BPA Board Votes Down Controversial Reporting Changes
Paragraph 3b stays as-is, hourly fees and new two-page baseline report approved.

During a meeting late last week, the BPA board of directors voted against a controversial proposal to change one-, two-, and three-year reporting in paragraph 3b of its reporting requirements. The incentive was to let publishers ease their marketing expense to the one- and two-year names while remaining a BPA member.
According to BPA CEO Glenn Hansen, the group hoped the proposal would be vetoed. "Despite what was in the agenda, we thought that at this point [the board] should reaffirm the one-, two- and three-year breakout as mandatory,†he says.
The board agreed, and, according to board member and Tech Briefs Media Group president Joe Pramberger, the vote was nearly unanimous. "It first went to the audit committee and then to the board, and in both cases they were very strongly in favor of keeping the current configuration.

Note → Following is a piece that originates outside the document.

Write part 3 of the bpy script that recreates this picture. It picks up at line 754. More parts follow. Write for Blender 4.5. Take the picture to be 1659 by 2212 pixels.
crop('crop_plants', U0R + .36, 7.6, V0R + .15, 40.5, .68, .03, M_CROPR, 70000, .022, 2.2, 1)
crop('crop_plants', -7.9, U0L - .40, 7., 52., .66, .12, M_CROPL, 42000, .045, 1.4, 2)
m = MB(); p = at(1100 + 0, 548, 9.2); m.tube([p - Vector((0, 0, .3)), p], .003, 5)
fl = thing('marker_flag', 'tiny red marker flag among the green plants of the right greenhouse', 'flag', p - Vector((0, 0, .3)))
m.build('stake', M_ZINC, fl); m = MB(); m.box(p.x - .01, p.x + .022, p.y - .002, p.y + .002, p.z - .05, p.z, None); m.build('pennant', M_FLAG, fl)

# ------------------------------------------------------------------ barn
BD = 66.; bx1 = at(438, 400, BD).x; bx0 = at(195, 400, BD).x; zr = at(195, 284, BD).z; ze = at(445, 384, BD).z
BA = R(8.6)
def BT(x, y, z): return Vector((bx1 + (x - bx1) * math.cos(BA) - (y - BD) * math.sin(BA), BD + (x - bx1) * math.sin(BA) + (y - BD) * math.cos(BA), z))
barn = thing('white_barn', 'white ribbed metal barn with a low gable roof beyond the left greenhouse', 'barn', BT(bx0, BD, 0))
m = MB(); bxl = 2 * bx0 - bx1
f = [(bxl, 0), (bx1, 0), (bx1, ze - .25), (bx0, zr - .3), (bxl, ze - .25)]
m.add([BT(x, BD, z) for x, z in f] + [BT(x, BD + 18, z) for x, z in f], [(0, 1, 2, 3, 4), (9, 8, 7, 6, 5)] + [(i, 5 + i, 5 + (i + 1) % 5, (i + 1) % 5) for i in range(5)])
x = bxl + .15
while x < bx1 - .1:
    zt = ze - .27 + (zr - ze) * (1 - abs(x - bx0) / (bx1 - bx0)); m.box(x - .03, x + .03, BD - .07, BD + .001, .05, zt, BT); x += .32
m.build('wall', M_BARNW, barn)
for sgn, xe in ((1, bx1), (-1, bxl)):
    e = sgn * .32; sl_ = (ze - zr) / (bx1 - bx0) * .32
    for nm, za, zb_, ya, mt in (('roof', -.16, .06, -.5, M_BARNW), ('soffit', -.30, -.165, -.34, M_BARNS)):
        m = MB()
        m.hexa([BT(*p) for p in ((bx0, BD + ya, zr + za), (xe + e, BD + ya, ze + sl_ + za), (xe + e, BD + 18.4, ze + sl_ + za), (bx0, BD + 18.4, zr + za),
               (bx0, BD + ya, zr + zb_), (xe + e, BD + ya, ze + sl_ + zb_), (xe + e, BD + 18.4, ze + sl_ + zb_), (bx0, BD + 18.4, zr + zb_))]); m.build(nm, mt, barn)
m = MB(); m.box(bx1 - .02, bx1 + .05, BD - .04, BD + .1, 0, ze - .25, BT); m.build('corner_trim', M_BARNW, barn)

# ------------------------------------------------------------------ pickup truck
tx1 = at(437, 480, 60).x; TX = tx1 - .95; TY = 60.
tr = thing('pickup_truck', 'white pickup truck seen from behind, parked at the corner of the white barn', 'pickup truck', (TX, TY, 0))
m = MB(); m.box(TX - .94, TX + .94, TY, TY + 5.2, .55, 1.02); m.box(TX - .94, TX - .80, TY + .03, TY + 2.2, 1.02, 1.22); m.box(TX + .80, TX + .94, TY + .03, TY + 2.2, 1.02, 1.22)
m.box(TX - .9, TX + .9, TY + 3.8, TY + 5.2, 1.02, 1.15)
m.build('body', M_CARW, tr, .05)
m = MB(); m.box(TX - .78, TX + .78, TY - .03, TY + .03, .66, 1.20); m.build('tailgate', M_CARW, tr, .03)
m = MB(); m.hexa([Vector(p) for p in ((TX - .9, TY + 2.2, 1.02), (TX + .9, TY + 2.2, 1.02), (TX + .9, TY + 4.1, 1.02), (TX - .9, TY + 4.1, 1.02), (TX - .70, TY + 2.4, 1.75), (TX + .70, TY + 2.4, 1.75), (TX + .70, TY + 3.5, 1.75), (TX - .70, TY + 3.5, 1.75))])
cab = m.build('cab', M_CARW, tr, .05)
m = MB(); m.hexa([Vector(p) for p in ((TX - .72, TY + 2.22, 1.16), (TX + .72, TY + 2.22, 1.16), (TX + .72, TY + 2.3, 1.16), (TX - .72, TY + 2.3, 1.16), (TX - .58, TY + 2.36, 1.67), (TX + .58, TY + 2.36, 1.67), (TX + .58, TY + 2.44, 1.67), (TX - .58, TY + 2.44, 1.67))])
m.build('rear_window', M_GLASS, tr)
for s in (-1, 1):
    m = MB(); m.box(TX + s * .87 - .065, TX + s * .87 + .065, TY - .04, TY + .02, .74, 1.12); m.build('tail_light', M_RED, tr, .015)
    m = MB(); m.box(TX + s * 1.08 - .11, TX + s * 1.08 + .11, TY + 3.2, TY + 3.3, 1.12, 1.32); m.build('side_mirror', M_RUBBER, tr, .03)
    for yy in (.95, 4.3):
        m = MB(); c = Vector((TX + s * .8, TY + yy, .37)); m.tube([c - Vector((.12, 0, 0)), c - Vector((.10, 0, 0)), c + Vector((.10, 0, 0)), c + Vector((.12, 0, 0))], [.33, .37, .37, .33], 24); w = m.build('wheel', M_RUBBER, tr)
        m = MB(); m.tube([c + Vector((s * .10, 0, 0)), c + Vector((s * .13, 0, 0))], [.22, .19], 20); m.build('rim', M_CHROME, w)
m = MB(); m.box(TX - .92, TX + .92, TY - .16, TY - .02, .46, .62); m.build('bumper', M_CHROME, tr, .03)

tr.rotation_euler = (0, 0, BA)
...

That was very clear."
But BPA also floated the proposal to allow existing members the opportunity to file for an exception, essentially allowing themselves a one-year break from the required 3b reporting. This idea arose because former members returning to the BPA fold can waive 3b reporting for a year, which has been a source of frustration for existing members. This measure was not approved either.
Meanwhile, the board of directors did decide to establish a new hourly fee structure based on a brand membership, rather than charging by channel. The board also approved a new "baseline" report, which gives members the option of producing a two-page statement with a minimum of required data for each table.
The new pricing structure is an hourly rate that lumps in all of a brand's channels. Previously, the print, digital, event and other channels each had their own membership fee structures.
To find out how the new fees will impact reporting, publishers need to start with the channel that has the highest distribution. BPA will allocate a certain number of hours against that channel. From there, everything else is incrementally charged a "uniform hourly rate."
Additionally, the separate charge for supplemental data reporting, which was 75 percent of the base audit fee, has been removed. "What we've been noticing over the last two years is the number of people reporting the multiple response questions has declined," says Hansen. "As a result, the reports become data poor rather than data rich, and we as an organization would rather have multichannel reports that are data rich."
3b Issue Would Have Been a ‘Black Eye’
While the publisher's committee voted in favor of the 3b proposal in March, some think it would have been a black eye for BPA. "What's the point of the audit, then?" says one source. "We might as well not be audited."
Mike Serino, director of circulation at Scranton Gillette Communications, says that if the measure passed and there was no pushback from his advertising community, his company would leave BPA. "We'd go into the selling season in the fall, and if our competitors collapsed 3b and if we didn't see any pushback, we would resign. It would be perceived in the marketplace that BPA is reducing their standards and they would never recover from that. If we don't lose ad pages, then what's the point?"
Again, the board reacted similarly. "It was felt it would degrade the statements if that were made optional," says Pramberger.